L’accord UE-MERCOSUR peut-il être bloqué par un seul pays, comme la France ?
Sur le principe non, car sur ce sujet il s’agit d’un vote à la majorité qualifiée et certains pays européens poussent pour que cet accord ait lieu : l’Allemagne, les Pays-Bas, l’Espagne, les pays scandinaves…. Néanmoins, la France a un poids politique qui lui permet de peser sur ce dossier. D’ailleurs l’annonce de la Commission de suspendre les négociations, résulte d’une pression de Paris.
Et ce n’est pas la première fois, en 2019, un accord avait été trouvé sur le dossier UE-Mercosur, mais avant même d’engager une ratification, la France s’y était opposée. Nous étions sous présidence Bolsonaro au Brésil et elle avait demandé plus de garanties quant aux risques de déforestation. A l’époque déjà, l’avis de la France n’avait pas été contourné et on avait essayé de trouver un terrain de négociation.
Vous l’avez dit certains pays sont « pour » cet accord, pourquoi ?
En fait pour comprendre il faut dézoomer un peu, cet accord n’est pas qu’un accord agricole.
Il s’inscrit dans un contexte de guerre commerciale au niveau mondial qui présente des risques pour l’Union européenne. On le sait, elle essaye de diversifier ses importations et ses exportations pour éviter d’avoir des dépendances excessives à un pays et cet accord permettra des débouchés d’exportations pour les entreprises européennes. Il peut aussi permettre d’assurer plus de diversification d’approvisionnement en minerais stratégiques critiques, je pense au lithium, au cobalt, au graphite et au nickel que l’on trouve au Brésil.
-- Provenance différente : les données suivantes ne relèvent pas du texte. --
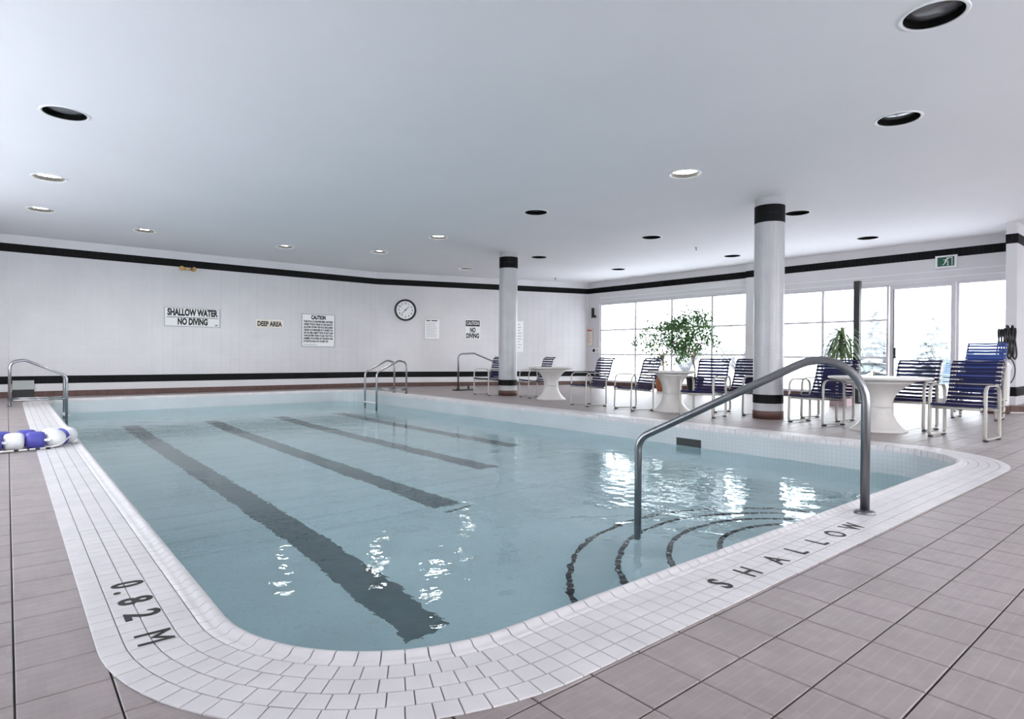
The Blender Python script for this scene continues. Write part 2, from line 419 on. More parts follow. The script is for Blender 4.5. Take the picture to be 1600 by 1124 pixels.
# left wall: face seen from -y side, so run from right to left keeps the normal at -y
tile_wall(wl, (-.2+WT*40, YW), (-.2, YW), ROWS)
tile_wall(wf, (CR.x-.1, CR.y+.036), (CL.x, CL.y), ROWS)
def bands(p, q, num, zs=((3.215, 3.40), (.30, .475)), base=True, pitch=.05, off=.004):
    """black bands of narrow upright tiles, and the brown base course, along the foot and head of a wall"""
    p = Vector(p); q = Vector(q); d = (q-p).normalized(); L = (q-p).length; n = Vector((-d.y, d.x))
    R4 = Matrix(((-d.x, 0, n.x, 0), (-d.y, 0, n.y, 0), (0, 1, 0, 0), (0, 0, 0, 1)))
    for z0, z1 in zs:
        mb = MB(); a = p+n*.0; b = q+n*.0
        mb.prism([tuple(a), tuple(b), tuple(b+n*off), tuple(a+n*off)], z0, z1)
        tr = struct(mb.build('trim_%d' % num[0], M['dark_grout'])); num[0] += 1
        k = int(L/pitch); pt = L/k
        me = tile_mesh('band_tile', pt, z1-z0, M['black_tile'], t=.004, gap=.004, bev=.002)
        join_copies('band_tiles', me, [Matrix.Translation((*(p+d*((i+.5)*pt)+n*(off+.004)), (z0+z1)/2)) @ R4 for i in range(k)], M['black_tile'], tr)
    if base:
        tr = struct(MB().prism([tuple(p), tuple(q), tuple(q+n*.010), tuple(p+n*.010)], 0, .13).build('baseboard_%s' % base, M['dark_grout']))
        k = int(L/.2); pt = L/k
        me = tile_mesh('base_tile', pt, .13, M['brown_tile'], t=.006, gap=.005, bev=.003)
        ms = [Matrix.Translation((*(p+d*((i+.5)*pt)+n*.016), .065)) @ R4 for i in range(k)]
        join_copies('base_tiles', me, ms, M['brown_tile'], tr)
N = [1]
bands((CL.x, YW), (X0, YW), N, base='left'); bands(tuple(CR), tuple(CL), N, base='far')
# white course between band and base, both walls
for nm, p, q in (('left', (CL.x, YW), (X0, YW)), ('far', tuple(CR), tuple(CL))): pass

# ---- window wall
def wall_right():
    mb = MB(); x1 = 16.1
    P = lambda y0, y1, z0, z1, x=XW: mb.box((x, y0, z0), (x1, y1, z1))
    P(14.23, 15.4, 0, ZC+.01); P(8.75, 14.23, 2.83, ZC+.01); P(8.75, 14.23, 0, .14)
    XR = 15.75
    P(8.35, 8.75, 0, ZC+.01, XR); P(5.18, 8.35, 2.72, ZC+.01, XR); P(5.18, 8.35, 0, .14, XR)
    P(2.6, 5.18, 2.68, ZC+.01, XR); P(2.6, 5.18, 0, .05, XR); P(Y0, 2.6, 0, ZC+.01, XR)
    return struct(mb.build('wall_right', M['plaster']))
wr = wall_right()
# horizontal grooved header boards over the windows: real ledges
for k, (x, y0, y1, z) in enumerate(((XW, 8.76, 14.22, 2.90), (XW, 8.76, 14.22, 3.02), (15.75, 2.85, 8.34, 2.78), (15.75, 2.85, 8.34, 2.92))):
    struct(MB().box((x-.012, y0, z), (x, y1, z+.02)).build('trim_%d' % N[0], M['trim_white'])); N[0] += 1
bands((XW, 8.75), (XW, 14.8), N, zs=((3.215, 3.40),), base=None, pitch=.085)
bands((XW, 14.24), (XW, 14.8), N, zs=((.30, .475),), base=None, pitch=.085)
bands((15.75, 2.83), (15.75, 8.75), N, zs=((3.215, 3.40),), base=None, pitch=.085)
bands((15.75, 8.36), (15.75, 8.75), N, zs=((.30, .475),), base=None, pitch=.085)
bands((15.75, 5.2), (15.75, 8.75), N, zs=(), base='right', pitch=.085)
bands((XW-.02, 8.75), (XW-.02, 14.8), N, zs=(), base='rear', pitch=.085)
def window(num, x, ys, zs, kind='window', fr=.05, name=None, skip=()):
    """frame with mullions at ys, transoms at zs and a pane in each light"""
    mb = MB(); d = .07; y0, y1, z0, z1 = ys[0], ys[-1], zs[0], zs[-1]
    mb.bbox((x, y0, z0), (x+d, y0+fr, z1), .006); mb.bbox((x, y1-fr, z0), (x+d, y1, z1), .006)
    mb.bbox((x, y0+fr, z0), (x+d, y1-fr, z0+fr), .006); mb.bbox((x, y0+fr, z1-fr), (x+d, y1-fr, z1), .006)
    o = struct(mb.build('%s_%d' % (kind, num), M['alu']))
    for y in ys[1:-1]: MB().bbox((x+.005, y-.03, z0+fr), (x+d-.005, y+.03, z1-fr), .005).build('mullion', M['alu'], o)
    for z in zs[1:-1]:
        for a, b in zip(ys[:-1], ys[1:]): MB().bbox((x+.01, a+.03, z-.025), (x+d-.01, b-.03, z+.025), .005).build('transom', M['alu'], o)
    for a, b in zip(ys[:-1], ys[1:]):
        for c, e in zip(zs[:-1], zs[1:]): MB().box((x+.032, a+.025, c+.022), (x+.038, b-.025, e-.022)).build('pane', M['glass'], o)
    return o
window(1, XW+.03, [8.75, 9.87, 11.27, 12.69, 14.23], [.14, 1.07, 1.91, 2.83])
window(2, 15.75+.03, [5.20, 6.69, 8.35], [.14, 1.02, 1.90, 2.72])
d1 = window(1, 15.75+.0, [3.90, 5.17], [.05, 2.68], 'door', fr=.085)
MB().bbox((15.70, 5.03, 1.0), (15.75, 5.06, 1.25), .004).build('door_handle', M['black'], d1)
MB().box((15.745, 5.075, .1), (15.752, 5.092, 2.6)).build('door_gasket', M['black'], d1)
window(3, 15.75+.02, [2.84, 3.89], [.05, 2.68], fr=.05)
o = window(4, 0, [-15.2+3.3*i for i in range(5)]+[1.2], [.7, 2.9]); o.rotation_euler = (0, 0, PI/2+PI); o.location = (0, Y0-.03, 0)  # unseen back wall windows, added to let in more daylight
o = window(5, 0, [-14+2.65*i for i in range(5)], [.7, 2.9]); o.rotation_euler = (0, 0, PI); o.location = (X0-.03, 0, 0)  # unseen side wall windows, added to even out the daylight
# the tiled pier (return wall) at the right edge
def pier():
    o = struct(MB().box((14.62, 2.66, 0), (15.74, 2.83, ZC+.01)).build('wall_pier', M['plaster']))
    for z0, z1 in ((3.20, 3.38), (.30, .475)):
        mb = MB().box((14.612, 2.652, z0), (15.73, 2.838, z1)); t = struct(mb.build('trim_%d' % N[0], M['dark_grout'])); N[0] += 1
        mm = MB()
        for i in range(2): mm.bbox((14.606, 2.655+i*.092, z0+.003), (14.614, 2.655+i*.092+.086, z1-.003), .002)
        for i in range(12): mm.bbox((14.62+i*.09, 2.646, z0+.003), (14.62+i*.09+.084, 2.654, z1-.003), .002)
        mm.build('band_tiles', M['black_tile'], t, 'stuff')
    mb = MB(); P = [(15.7, 2.99), (14.62, 2.99)]+[(14.62+.29*math.cos(a), 2.745+.245*math.sin(a)) for a in [PI/2+PI*i/12 for i in range(1, 12)]]+[(14.62, 2.5), (15.7, 2.5)]
    t = struct(mb.prism(P, 0, .13).build('baseboard_pier', M['brown_tile']))
    P2 = [(x+(-.03 if x < 14.7 else 0), y+(.03 if y > 2.745 else -.03)) for x, y in P]
    MB().prism(P2, 0, .02).build('pale_rim', M['coping'], t)
pier()

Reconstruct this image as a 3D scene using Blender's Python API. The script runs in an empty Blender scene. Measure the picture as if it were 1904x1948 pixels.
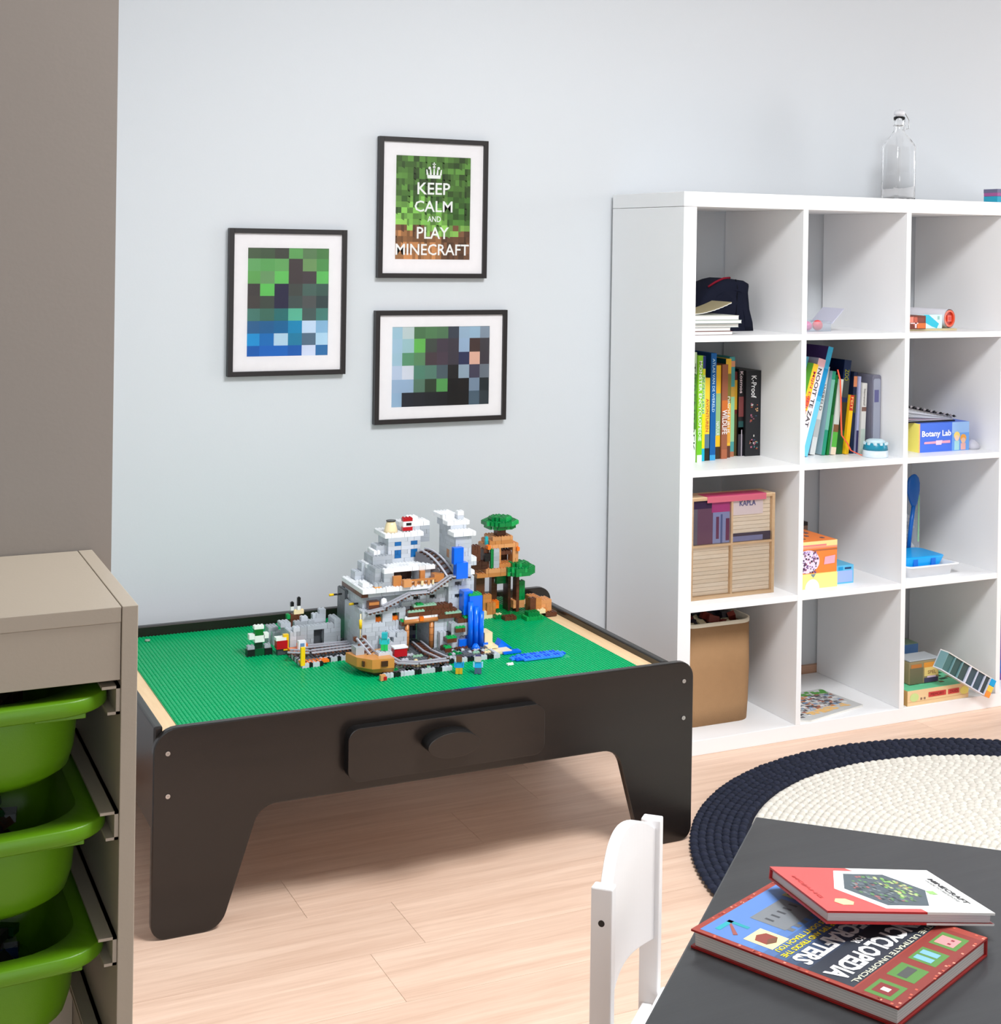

Et puis, il faut savoir que la Chine est déjà devenue le premier partenaire commercial du Brésil, si l’Union européenne n’occupe pas la place, c’est la Chine qui la prendra.
L’autre nuance à apporter sur l’agriculture, c’est que tous les secteurs agricoles ne sont pas opposés à cet accord ; les secteurs du vin, des spiritueux et du lait sont très demandeurs, même si on les entend moins ; à l’inverse, en effet, les secteurs du bœuf, du porc et du sucre y sont opposés.
On parle beaucoup du « bœuf brésilien ou argentin » qui pourrait inonder nos étals…
Là encore, il faut relativiser, pour l’instant le bœuf venant du Mercosur ne représente que 2,5% de la consommation annuelle de bœuf dans l’Union européenne. On va, certes, réduire les droits de douane pour un quota maximum de tonnes importées (qui sont déjà importées et non qui s’ajouteraient aux importations actuelles), mais on ne va pas les supprimer pour les filières sensibles. Il faut aussi savoir que dans tous les accords commerciaux, il y a ce qu’on appelle des « mesures de sauvegarde ». Si on constate un pic d’importations imprévu, il y a la possibilité de suspendre ces conditions préférentielles.
Enfin je terminerai sur deux points, la négociation UE-Mercosur n’est pas la seule dans laquelle l’Union européenne est engagée, puisqu’elle est la première puissance agricole mondiale. Elle a par exemple signé un accord avec le Japon qui est favorable à la filière bovine, ce qui permet de rééquilibrer les concessions faites dans d’autres accords commerciaux.
Les revendications des agriculteurs européens portent sur le fait de devoir respecter des engagements environnementaux qui ne peuvent pas être imposés frontalement aux pays du Mercosur : ce qui est possible avec un petit pays comme la Nouvelle-Zélande ne peut pas l’être avec un ensemble aussi important que le Mercosur. Dans ce cas, la solution est peut-être à trouver au niveau européen en soutenant plus nos agriculteurs dans leur transition environnementale.